Sans client il n’y a pas de prostitution, sans demande, pas besoin d’organiser le commerce humain.
Pour abolir ce système inhumain, il faut donc responsabiliser ceux qui font le choix de l’utiliser. C’est pour cela que nous décidons de pénaliser celui que l’on appelle le client. Ainsi la société aura les moyens de poser l’interdit de la marchandisation des corps.
Ce n’est ni la morale ni la volonté d’une société régimentaire qui nous anime mais une volonté émancipatrice. Car la liberté ne s’achète pas, comme elle n’est pas non plus synonyme de propriété, surtout lorsque l’on parle d’humanité. Dans le domaine de l’acte sexuel comme dans d’autres, les êtres humains ont droit à d’autres rapports que ceux guidés par la loi du plus fort, par la loi du tout marchand.
Nous avons donc à faire un choix politique non pas, je le répète, au nom de la morale, mais à partir d’une conception que nous avons de la société et du sens que nous voulons lui donner.
Ainsi nous nous mobilisons pour faire avancer les mentalités. Car les femmes doivent pouvoir s’appuyer sur des lois pour conquérir des droits et faire changer le regard de la société à leur égard en utilisant ces droits. Nous bousculons les représentations ancestrales enfermant les femmes dans l’image de la maman et de la putain qu’a dénoncée Simone de Beauvoir.

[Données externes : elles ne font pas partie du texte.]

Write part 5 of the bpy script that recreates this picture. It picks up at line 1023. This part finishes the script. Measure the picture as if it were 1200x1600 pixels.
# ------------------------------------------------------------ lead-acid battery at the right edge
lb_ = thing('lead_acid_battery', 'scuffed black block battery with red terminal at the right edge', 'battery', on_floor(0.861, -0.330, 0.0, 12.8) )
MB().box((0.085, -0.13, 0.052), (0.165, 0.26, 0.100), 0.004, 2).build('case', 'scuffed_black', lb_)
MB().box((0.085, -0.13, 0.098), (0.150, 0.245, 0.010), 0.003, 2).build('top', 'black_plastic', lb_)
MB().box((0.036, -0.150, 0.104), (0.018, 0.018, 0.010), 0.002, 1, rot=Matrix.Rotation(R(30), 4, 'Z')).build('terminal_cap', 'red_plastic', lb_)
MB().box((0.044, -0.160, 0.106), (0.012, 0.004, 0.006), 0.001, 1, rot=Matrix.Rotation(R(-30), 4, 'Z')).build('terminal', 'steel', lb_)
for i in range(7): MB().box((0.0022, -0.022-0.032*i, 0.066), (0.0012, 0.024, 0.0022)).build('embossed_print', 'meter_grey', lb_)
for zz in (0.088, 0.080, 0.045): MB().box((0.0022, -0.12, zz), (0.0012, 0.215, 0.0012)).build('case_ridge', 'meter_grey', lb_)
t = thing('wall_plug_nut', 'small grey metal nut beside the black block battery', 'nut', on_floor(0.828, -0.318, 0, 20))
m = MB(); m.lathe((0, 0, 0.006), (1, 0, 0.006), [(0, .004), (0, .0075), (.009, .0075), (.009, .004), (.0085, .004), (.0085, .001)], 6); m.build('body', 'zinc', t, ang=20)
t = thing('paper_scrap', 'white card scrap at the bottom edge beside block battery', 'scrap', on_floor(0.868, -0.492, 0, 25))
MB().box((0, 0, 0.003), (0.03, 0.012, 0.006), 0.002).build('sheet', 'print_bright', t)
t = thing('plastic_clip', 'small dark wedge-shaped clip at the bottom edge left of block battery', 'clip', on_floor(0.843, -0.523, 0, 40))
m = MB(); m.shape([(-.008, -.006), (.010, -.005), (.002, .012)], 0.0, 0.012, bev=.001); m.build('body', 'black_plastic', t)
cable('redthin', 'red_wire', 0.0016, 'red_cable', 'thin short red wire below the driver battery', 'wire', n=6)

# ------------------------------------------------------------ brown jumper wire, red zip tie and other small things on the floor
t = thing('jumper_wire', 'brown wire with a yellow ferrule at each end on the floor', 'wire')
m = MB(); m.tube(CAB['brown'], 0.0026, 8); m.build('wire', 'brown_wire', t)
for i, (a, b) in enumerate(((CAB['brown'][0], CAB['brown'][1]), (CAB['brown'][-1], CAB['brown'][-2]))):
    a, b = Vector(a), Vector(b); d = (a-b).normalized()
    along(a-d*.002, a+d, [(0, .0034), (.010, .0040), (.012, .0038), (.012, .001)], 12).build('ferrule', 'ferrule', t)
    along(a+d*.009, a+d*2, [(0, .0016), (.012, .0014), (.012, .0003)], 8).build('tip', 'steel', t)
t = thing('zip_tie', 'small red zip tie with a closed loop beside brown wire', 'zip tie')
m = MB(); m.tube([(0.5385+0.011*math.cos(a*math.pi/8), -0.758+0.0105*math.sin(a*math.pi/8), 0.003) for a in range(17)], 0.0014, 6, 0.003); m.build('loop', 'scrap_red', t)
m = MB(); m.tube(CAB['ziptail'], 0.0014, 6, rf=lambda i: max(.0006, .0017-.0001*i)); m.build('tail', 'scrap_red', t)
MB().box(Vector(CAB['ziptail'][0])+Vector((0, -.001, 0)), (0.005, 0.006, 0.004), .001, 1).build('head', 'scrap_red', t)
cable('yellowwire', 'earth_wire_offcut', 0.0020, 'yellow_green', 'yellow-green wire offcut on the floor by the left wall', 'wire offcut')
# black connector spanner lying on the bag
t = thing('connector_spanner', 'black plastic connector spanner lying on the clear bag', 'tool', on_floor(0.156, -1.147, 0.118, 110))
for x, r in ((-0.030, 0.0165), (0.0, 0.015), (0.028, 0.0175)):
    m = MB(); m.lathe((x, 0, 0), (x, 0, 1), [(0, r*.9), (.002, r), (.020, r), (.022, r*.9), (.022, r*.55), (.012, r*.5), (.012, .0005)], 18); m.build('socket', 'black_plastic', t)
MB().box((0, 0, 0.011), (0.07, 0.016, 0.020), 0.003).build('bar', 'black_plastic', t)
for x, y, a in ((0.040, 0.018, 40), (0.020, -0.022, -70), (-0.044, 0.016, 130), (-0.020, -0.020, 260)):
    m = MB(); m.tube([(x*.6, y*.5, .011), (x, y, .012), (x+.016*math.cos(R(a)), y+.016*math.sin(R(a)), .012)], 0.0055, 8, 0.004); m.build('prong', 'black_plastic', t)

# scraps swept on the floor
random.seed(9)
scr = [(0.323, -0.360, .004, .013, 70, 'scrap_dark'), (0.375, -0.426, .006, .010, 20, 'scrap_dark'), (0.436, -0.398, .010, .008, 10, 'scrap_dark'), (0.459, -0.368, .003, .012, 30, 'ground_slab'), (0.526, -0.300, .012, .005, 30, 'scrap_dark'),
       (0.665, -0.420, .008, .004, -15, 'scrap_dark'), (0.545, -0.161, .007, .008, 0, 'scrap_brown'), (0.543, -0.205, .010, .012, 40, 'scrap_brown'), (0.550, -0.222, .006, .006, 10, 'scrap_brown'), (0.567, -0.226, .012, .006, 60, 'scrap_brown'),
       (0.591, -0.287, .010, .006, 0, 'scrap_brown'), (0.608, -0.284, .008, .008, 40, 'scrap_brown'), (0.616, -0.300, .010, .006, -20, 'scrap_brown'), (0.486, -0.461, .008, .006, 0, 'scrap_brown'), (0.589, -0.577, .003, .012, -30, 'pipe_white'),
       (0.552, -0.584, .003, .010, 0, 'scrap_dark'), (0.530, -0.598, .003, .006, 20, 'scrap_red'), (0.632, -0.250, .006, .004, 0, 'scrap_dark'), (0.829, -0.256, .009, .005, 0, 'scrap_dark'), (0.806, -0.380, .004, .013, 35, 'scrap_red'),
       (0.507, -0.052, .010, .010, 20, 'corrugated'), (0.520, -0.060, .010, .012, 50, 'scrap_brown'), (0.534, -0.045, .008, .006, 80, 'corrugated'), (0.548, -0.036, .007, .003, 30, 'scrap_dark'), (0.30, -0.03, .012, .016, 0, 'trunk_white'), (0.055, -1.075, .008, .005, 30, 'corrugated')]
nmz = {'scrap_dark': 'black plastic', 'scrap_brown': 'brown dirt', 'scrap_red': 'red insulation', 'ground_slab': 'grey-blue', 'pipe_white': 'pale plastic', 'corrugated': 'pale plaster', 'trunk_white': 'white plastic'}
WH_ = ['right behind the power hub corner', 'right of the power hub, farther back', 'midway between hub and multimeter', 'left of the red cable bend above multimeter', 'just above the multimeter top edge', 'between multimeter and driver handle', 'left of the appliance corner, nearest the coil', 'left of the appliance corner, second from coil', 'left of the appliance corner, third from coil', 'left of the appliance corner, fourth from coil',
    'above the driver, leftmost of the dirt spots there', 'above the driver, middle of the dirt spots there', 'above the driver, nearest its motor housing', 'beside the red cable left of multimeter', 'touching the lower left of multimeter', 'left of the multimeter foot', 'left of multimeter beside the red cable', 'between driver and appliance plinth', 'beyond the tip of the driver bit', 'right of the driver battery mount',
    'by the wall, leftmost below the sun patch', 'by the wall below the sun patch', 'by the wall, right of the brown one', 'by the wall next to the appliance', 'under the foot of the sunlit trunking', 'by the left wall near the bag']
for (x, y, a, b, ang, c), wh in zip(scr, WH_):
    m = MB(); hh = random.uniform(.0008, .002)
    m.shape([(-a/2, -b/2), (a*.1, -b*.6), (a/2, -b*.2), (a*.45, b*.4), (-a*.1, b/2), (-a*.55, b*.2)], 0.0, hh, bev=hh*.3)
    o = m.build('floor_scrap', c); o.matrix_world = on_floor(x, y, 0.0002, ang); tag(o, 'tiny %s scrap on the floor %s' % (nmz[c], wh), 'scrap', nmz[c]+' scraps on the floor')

C’est donc au nom de la liberté de la personne humaine, au nom du droit à l’égalité des femmes et des hommes que je souhaite, avec le groupe GDR, que notre assemblée adopte ce texte et que son examen au Sénat ne tarde pas car pour les victimes de la prostitution, chaque jour compte. (Applaudissements sur les bancs des groupes GDR et SRC.)